BEGIN Material supplied

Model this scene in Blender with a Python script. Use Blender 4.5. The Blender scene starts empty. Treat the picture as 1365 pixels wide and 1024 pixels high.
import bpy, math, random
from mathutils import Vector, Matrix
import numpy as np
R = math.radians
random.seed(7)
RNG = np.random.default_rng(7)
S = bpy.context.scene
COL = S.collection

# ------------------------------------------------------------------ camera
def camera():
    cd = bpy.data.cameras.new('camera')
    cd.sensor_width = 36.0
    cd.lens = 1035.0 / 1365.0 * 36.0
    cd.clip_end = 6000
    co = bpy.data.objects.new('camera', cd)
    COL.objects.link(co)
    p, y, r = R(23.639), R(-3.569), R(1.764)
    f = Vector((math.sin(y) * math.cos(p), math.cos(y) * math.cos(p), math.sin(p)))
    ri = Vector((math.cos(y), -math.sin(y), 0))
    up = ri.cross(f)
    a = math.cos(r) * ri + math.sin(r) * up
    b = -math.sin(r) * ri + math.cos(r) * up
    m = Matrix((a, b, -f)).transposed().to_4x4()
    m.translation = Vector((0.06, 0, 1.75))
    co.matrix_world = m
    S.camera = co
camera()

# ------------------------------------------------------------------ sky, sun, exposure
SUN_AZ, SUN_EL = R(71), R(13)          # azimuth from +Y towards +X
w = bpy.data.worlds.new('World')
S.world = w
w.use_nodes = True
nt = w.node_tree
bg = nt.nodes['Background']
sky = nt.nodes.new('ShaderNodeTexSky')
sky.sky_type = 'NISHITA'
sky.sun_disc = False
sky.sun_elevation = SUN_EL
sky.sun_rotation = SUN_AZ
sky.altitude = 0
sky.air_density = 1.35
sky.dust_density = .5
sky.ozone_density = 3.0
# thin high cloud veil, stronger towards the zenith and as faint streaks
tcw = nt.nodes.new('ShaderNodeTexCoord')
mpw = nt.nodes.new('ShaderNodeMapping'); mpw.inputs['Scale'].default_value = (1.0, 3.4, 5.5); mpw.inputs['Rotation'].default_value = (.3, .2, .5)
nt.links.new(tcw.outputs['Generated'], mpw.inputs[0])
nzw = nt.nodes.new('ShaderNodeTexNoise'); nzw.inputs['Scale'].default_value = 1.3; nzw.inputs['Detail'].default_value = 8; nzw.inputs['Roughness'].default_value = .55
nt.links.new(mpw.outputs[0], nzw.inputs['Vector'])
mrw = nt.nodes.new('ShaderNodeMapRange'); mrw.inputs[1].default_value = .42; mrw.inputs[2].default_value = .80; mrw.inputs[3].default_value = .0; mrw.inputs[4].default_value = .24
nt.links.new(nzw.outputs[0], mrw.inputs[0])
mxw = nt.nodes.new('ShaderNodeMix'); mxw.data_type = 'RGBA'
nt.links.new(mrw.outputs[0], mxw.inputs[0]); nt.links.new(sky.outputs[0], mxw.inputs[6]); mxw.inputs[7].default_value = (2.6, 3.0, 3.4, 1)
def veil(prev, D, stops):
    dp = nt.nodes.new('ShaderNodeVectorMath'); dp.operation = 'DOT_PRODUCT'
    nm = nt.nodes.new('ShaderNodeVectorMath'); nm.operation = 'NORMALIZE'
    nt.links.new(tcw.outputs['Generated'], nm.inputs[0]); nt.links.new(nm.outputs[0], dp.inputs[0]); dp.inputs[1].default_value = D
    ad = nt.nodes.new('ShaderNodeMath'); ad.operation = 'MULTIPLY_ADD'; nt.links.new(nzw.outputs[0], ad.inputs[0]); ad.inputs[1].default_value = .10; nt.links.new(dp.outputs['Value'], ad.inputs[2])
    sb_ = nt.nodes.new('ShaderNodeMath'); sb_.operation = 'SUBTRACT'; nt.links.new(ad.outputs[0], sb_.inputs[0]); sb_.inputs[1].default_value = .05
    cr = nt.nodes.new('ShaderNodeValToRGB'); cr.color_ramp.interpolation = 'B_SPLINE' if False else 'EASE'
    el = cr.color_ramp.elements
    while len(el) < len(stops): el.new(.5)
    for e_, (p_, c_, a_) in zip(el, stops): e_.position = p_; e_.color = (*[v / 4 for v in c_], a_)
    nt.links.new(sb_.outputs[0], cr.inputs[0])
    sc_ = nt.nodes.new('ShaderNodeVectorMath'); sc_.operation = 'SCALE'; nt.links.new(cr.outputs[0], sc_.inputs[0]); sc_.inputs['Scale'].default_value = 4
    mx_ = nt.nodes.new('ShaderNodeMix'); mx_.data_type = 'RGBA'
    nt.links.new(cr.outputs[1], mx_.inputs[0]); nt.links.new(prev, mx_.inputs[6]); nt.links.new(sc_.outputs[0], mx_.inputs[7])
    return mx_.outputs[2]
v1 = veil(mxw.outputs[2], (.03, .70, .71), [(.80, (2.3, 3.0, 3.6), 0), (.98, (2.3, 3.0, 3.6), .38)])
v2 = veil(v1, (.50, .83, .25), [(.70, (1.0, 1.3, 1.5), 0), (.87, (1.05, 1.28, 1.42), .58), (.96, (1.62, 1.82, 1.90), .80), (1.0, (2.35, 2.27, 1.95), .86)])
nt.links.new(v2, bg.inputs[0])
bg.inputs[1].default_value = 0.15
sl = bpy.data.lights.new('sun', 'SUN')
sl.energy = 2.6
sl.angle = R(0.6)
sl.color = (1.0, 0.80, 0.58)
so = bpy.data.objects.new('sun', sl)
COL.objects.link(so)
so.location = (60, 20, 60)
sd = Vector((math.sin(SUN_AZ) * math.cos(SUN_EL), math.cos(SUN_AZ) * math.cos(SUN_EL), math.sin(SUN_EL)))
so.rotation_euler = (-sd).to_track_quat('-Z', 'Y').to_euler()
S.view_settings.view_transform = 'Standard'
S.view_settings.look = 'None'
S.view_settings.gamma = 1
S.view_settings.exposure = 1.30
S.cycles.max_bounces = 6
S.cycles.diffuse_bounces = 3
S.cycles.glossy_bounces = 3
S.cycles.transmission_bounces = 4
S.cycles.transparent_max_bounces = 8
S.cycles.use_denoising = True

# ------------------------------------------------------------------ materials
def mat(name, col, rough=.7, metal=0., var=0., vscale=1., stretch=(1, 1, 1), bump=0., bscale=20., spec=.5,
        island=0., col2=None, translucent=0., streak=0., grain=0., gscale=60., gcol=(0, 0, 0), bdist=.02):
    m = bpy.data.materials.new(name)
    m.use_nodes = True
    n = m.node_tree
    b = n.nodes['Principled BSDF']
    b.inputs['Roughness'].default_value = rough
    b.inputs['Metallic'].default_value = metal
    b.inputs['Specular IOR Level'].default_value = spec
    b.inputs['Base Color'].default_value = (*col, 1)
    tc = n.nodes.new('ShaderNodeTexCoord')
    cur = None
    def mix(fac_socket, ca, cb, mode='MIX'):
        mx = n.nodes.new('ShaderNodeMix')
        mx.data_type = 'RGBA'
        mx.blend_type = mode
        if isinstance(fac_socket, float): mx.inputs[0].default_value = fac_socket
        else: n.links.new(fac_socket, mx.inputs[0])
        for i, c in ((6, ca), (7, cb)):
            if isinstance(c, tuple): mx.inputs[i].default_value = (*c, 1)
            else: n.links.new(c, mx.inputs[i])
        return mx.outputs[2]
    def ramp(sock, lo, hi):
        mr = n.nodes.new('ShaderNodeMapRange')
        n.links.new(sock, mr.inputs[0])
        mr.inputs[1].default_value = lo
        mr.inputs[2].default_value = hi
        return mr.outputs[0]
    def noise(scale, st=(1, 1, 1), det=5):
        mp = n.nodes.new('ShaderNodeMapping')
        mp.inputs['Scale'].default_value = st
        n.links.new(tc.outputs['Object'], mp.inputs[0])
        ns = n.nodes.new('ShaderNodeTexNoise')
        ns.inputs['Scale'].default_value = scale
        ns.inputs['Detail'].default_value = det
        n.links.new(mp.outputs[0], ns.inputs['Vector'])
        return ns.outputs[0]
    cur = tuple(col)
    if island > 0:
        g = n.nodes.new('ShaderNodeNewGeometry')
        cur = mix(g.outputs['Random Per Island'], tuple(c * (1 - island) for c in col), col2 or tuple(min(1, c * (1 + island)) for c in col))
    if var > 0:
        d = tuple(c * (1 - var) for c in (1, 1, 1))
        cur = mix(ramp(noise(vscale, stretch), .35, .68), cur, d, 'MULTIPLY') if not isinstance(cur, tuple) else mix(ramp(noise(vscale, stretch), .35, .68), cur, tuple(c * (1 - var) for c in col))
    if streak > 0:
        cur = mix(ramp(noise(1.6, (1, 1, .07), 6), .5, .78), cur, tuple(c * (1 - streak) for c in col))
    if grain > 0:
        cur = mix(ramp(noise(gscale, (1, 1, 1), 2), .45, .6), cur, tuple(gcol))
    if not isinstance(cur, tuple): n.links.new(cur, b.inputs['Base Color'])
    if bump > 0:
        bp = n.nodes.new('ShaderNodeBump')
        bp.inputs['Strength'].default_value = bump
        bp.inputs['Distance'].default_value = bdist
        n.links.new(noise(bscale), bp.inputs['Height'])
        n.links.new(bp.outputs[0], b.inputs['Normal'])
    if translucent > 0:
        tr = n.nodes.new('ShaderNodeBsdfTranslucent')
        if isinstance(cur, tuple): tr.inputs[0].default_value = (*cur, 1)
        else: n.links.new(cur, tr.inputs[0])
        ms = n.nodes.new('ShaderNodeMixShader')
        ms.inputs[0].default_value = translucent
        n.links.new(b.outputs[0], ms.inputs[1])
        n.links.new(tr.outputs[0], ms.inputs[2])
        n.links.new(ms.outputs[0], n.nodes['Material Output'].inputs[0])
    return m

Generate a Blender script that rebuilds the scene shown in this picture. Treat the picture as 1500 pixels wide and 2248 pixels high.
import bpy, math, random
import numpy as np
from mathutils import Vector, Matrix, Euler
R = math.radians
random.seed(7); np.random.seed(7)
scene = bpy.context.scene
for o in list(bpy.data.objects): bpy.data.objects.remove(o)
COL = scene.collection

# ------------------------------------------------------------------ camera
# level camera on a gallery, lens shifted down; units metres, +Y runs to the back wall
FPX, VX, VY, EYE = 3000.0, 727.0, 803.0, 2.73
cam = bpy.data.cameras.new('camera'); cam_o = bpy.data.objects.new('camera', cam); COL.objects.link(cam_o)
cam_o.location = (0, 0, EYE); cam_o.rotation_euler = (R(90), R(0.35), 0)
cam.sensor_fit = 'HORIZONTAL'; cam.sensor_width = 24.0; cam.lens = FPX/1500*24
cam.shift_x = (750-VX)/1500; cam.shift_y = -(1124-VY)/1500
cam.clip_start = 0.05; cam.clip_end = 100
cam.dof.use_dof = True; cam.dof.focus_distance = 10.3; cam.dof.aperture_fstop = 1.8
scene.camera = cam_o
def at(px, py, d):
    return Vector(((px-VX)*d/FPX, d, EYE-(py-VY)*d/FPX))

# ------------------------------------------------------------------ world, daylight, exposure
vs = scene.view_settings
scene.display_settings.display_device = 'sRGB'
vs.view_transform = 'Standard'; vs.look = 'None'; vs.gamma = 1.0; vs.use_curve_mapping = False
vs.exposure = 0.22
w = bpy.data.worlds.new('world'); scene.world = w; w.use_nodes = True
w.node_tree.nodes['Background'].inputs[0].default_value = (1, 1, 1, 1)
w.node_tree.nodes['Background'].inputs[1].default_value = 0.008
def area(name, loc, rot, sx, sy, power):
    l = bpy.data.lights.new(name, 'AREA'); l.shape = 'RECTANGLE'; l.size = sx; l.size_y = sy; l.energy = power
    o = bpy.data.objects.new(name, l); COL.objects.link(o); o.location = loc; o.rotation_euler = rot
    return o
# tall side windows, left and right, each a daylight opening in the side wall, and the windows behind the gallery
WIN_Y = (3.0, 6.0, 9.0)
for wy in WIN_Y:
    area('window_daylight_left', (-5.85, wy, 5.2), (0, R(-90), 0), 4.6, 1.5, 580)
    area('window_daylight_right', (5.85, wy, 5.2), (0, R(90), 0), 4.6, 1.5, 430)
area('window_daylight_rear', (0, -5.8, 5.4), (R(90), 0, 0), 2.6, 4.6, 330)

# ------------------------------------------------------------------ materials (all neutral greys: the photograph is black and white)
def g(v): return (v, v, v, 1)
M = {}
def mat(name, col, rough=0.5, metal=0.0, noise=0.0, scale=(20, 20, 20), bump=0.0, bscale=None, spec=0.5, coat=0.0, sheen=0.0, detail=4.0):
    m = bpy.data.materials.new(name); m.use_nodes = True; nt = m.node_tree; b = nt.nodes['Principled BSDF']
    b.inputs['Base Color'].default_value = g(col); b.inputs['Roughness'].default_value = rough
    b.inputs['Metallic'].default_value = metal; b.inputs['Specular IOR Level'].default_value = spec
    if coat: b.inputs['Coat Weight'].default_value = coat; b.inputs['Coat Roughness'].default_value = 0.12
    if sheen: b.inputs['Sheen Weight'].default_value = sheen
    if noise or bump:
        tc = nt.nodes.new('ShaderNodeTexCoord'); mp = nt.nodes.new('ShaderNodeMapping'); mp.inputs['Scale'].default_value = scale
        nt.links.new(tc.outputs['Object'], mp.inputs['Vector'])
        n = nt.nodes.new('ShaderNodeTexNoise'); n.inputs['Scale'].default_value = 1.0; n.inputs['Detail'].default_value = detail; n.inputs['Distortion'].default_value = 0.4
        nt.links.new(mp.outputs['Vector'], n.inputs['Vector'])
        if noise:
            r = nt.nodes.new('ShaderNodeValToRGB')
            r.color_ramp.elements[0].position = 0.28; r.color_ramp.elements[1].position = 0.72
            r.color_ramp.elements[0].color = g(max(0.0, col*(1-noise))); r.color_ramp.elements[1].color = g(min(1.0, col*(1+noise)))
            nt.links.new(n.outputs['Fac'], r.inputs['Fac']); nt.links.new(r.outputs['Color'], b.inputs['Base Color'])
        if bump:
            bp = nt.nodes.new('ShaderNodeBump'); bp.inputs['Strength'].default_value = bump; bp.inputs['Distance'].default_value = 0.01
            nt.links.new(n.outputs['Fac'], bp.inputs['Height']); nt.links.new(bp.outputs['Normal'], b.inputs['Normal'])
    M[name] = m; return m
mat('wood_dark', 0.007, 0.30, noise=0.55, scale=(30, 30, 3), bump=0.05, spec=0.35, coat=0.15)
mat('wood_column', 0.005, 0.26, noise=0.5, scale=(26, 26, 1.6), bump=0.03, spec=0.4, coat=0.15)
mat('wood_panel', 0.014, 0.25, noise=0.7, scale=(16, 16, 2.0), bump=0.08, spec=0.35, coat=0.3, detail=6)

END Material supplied

▶ _Problem to solve_
Reproduce exactly, and only, the lines from the one that contains "Generate a Blender" down to the one that contains "return Vector(((px-VX)*d/FPX, d, EYE-(py-VY)*d/FPX))", both ends included.

▶ _Result of the exercise_
Generate a Blender script that rebuilds the scene shown in this picture. Treat the picture as 1500 pixels wide and 2248 pixels high.
import bpy, math, random
import numpy as np
from mathutils import Vector, Matrix, Euler
R = math.radians
random.seed(7); np.random.seed(7)
scene = bpy.context.scene
for o in list(bpy.data.objects): bpy.data.objects.remove(o)
COL = scene.collection

# ------------------------------------------------------------------ camera
# level camera on a gallery, lens shifted down; units metres, +Y runs to the back wall
FPX, VX, VY, EYE = 3000.0, 727.0, 803.0, 2.73
cam = bpy.data.cameras.new('camera'); cam_o = bpy.data.objects.new('camera', cam); COL.objects.link(cam_o)
cam_o.location = (0, 0, EYE); cam_o.rotation_euler = (R(90), R(0.35), 0)
cam.sensor_fit = 'HORIZONTAL'; cam.sensor_width = 24.0; cam.lens = FPX/1500*24
cam.shift_x = (750-VX)/1500; cam.shift_y = -(1124-VY)/1500
cam.clip_start = 0.05; cam.clip_end = 100
cam.dof.use_dof = True; cam.dof.focus_distance = 10.3; cam.dof.aperture_fstop = 1.8
scene.camera = cam_o
def at(px, py, d):
    return Vector(((px-VX)*d/FPX, d, EYE-(py-VY)*d/FPX))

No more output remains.